| Exercise details |
Transcribe only the lines of the listing below from the one holding "What Blender Python" through the one holding "XC = 0.32; YC = 3.67; YT = 6.41", inclusive, without any change.

| Material for the task |
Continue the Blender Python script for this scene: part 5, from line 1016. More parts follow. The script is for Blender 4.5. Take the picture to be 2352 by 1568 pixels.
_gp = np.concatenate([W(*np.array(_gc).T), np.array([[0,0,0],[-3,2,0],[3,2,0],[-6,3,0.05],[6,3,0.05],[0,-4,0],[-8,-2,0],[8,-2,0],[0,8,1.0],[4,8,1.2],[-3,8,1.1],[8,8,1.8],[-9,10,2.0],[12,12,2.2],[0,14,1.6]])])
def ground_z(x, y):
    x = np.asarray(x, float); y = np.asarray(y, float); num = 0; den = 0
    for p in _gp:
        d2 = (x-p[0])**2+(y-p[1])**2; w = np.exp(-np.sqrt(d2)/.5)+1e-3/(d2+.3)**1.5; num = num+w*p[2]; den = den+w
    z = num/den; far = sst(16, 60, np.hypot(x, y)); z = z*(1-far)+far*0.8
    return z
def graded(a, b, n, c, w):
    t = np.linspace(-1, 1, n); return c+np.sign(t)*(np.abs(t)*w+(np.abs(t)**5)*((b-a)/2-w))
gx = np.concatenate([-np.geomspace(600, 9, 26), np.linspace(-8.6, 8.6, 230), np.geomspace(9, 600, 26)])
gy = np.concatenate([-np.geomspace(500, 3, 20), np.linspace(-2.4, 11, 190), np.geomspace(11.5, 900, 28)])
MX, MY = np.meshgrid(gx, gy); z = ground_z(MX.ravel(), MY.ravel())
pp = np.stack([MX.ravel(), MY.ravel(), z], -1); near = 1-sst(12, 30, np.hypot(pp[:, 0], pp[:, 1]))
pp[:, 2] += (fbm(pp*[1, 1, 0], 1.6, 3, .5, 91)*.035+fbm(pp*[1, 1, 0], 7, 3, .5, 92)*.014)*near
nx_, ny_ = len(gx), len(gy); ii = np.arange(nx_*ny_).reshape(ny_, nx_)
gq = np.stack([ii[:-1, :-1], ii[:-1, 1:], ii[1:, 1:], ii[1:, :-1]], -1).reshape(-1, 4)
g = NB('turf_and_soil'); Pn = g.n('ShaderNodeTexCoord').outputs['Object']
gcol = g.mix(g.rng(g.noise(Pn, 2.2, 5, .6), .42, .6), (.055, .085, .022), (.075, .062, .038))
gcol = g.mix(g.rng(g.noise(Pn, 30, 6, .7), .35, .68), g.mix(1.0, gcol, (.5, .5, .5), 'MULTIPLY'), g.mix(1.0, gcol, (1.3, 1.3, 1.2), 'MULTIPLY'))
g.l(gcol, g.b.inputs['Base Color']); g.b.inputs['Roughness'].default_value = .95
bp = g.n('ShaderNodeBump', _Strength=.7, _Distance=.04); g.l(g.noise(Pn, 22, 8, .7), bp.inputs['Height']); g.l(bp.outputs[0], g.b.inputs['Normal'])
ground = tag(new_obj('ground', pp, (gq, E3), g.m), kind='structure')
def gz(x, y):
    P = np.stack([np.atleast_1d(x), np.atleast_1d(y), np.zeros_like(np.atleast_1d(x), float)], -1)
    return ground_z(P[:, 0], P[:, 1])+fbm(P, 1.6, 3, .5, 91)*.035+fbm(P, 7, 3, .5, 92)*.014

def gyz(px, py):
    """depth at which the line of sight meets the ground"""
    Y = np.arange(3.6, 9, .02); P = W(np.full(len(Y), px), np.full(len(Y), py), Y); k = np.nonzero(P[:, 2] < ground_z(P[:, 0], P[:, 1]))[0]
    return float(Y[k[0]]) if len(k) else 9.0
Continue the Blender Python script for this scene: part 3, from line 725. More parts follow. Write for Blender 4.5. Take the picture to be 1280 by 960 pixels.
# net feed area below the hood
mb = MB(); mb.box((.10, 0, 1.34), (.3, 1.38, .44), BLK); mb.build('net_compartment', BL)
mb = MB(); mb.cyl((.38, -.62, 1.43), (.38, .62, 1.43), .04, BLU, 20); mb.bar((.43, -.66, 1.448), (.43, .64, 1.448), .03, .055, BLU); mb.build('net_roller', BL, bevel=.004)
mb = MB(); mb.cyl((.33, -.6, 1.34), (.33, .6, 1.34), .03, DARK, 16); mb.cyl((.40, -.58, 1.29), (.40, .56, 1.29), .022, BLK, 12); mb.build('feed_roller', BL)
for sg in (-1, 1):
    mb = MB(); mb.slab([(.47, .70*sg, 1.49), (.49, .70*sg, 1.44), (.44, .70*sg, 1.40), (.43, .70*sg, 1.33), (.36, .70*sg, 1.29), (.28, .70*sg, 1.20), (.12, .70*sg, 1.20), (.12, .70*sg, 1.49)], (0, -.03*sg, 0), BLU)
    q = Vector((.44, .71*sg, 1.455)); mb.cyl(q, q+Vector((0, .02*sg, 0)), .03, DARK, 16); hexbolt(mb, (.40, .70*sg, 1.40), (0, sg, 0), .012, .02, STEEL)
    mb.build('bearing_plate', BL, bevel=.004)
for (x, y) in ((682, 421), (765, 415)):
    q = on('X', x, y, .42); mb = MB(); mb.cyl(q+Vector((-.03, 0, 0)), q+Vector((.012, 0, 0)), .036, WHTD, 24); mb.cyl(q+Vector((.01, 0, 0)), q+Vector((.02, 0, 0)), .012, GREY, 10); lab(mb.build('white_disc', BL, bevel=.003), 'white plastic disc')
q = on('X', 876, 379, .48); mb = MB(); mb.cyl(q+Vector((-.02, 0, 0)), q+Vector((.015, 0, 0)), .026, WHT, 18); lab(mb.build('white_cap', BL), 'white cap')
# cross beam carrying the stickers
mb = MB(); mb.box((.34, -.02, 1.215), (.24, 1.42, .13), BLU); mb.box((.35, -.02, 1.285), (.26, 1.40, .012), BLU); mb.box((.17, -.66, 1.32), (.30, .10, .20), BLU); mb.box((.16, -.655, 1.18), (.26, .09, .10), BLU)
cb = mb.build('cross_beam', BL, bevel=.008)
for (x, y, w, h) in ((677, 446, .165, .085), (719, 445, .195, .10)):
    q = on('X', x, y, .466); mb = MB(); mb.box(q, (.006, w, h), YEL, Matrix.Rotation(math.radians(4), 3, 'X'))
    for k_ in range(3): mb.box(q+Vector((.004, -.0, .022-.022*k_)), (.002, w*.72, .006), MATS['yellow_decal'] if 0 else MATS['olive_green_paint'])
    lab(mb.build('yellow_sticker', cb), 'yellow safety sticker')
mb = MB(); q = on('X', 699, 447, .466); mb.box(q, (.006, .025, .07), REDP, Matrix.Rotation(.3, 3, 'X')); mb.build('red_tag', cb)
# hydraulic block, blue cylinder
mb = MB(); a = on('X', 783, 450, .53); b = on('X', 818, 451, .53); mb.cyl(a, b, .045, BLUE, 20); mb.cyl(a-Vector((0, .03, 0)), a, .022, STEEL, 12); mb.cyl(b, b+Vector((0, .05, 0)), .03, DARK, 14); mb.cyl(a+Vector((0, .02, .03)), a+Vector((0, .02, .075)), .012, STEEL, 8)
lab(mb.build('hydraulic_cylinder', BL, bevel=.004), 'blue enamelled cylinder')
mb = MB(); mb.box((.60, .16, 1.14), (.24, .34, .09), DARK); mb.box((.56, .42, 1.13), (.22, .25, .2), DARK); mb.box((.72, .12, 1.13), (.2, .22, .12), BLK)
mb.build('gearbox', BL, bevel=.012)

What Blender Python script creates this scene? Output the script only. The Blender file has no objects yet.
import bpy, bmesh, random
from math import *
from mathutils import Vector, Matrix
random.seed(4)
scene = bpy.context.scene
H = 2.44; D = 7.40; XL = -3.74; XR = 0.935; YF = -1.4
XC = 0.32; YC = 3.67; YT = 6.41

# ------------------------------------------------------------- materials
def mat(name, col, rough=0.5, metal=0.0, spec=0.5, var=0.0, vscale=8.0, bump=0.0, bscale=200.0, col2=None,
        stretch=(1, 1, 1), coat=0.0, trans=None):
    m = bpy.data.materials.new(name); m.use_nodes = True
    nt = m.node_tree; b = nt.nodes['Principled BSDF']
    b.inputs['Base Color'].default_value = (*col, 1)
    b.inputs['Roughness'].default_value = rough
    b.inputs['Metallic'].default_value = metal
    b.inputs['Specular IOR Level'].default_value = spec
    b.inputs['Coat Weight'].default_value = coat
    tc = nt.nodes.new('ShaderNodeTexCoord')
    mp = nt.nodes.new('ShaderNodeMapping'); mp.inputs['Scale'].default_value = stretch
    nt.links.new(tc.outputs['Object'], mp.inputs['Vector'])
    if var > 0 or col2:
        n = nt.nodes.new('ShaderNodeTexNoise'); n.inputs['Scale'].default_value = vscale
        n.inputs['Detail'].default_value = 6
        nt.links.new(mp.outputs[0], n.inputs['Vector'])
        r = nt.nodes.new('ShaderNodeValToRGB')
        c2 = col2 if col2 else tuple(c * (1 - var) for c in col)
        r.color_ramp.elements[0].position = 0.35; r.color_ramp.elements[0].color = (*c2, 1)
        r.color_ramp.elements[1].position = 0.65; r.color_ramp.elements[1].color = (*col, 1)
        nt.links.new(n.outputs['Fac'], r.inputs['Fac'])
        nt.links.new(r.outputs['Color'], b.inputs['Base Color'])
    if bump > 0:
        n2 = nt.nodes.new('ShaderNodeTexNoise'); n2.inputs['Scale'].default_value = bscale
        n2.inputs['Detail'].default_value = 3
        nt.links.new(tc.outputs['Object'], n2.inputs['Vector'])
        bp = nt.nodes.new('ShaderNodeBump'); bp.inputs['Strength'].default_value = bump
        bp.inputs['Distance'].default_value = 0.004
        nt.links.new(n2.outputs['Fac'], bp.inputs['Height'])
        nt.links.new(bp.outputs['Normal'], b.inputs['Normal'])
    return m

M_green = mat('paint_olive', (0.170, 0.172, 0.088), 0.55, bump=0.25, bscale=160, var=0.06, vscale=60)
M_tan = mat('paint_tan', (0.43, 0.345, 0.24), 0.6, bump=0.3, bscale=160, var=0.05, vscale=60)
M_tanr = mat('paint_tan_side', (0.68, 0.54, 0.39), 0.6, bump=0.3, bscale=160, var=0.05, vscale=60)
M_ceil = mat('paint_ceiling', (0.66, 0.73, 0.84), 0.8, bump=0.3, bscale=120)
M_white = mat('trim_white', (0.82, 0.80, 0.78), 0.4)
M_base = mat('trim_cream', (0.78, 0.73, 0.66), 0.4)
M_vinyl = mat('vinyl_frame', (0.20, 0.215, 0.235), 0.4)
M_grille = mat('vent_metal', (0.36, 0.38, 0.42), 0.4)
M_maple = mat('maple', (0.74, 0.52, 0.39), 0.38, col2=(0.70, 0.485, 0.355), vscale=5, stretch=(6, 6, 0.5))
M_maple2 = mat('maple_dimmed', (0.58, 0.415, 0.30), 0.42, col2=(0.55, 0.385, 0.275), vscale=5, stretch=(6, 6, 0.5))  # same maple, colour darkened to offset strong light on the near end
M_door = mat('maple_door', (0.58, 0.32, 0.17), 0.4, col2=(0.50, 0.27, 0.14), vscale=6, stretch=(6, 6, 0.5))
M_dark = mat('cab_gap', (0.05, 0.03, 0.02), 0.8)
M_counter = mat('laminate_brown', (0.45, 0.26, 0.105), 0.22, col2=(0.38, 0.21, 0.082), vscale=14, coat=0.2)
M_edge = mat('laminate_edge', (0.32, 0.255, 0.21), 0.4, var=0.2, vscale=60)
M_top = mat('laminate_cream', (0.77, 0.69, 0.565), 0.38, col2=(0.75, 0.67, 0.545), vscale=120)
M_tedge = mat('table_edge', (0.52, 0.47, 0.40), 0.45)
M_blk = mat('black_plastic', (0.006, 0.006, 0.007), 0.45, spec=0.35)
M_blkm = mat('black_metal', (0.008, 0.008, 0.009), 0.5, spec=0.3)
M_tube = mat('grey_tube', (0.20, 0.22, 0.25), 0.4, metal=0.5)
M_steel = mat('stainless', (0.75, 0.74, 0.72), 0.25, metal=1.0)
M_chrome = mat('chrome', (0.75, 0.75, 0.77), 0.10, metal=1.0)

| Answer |
What Blender Python script creates this scene? Output the script only. The Blender file has no objects yet.
import bpy, bmesh, random
from math import *
from mathutils import Vector, Matrix
random.seed(4)
scene = bpy.context.scene
H = 2.44; D = 7.40; XL = -3.74; XR = 0.935; YF = -1.4
XC = 0.32; YC = 3.67; YT = 6.41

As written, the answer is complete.